Bisciotti: That’s it. You’re exactly right. Right now, we’re already dealing with a significant number of injuries. You know, we had a guy like Kelly Gregg go down and Justin Bannan steps right in and has a great year. Now, he’s in the regular rotation with Kelly. I see that more and more. I see more personnel come on and off the field and that’s so important because we want to keep those guys fresh.

Dispatch: So, this week it’s New England on the road. Is this game going to be a good barometer of where this team is and how far it still has to go?

Bisciotti: It is, but as you know, a couple of bounces of the ball can change a win to a loss and vice versa. So if we win, sure that’s going to be so important. I don’t know how many 3-0 teams are still out there, maybe six or seven, and after this weekend, there might be half that many at 4-0, so then the microscope gets on you even more and then you have different things to deal with. So, do we want to win and deal with the overconfidence as opposed to losing and having to regroup? Absolutely, of course we do. That’s what we’re trying to do.

I do think you can be fooled by a couple of games, but I don’t think you can be fooled by eight or 10. That’s when you really find out what you got. We’ve got a lot of tough opponents coming up – the Bears, the Packers, the Steelers twice, Cincinnati has shown they can play. We’ve got a lot of big games coming up – New England, the Vikings, the Colts – each week gets tougher than the last.

Dispatch: Really, it’s like playoff football week in and week out?

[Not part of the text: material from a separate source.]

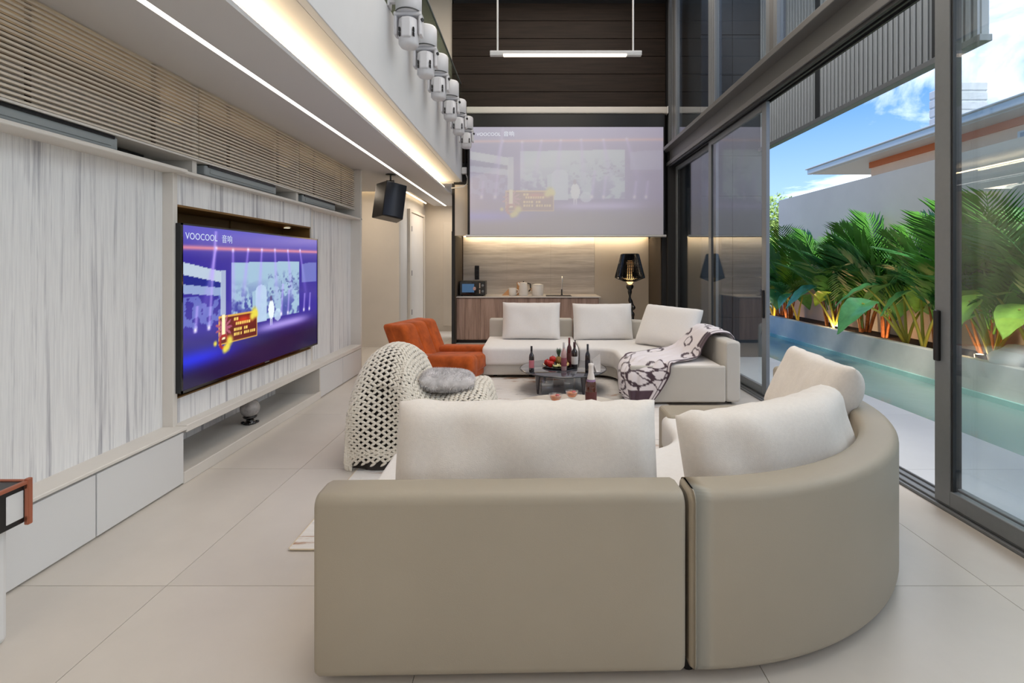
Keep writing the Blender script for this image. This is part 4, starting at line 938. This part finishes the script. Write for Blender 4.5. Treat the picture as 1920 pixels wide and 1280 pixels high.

Bisciotti: It really is, but I think they’re ready for it. For that team to stay largely intact and remember what is was like, no matter how good things were going, and then you win in Miami and win in Tennessee and then you lose in Pittsburgh and there’s that finality of it all, you begin to realize it comes down to a couple of bounces of the ball. If Darren Stone doesn’t commit that horrible penalty that cost us like 28 yards, we might have gone down and kicked that game-winner. Instead, we were pushed way back and we were forced into an interception and then game over. So, these guys remember that acutely and that taste of success and then having it end so abruptly is going to do more for us this year than anything else because they know they can’t get too high. It only takes a three-hour game to let everything end when it gets down to single elimination in the playoffs.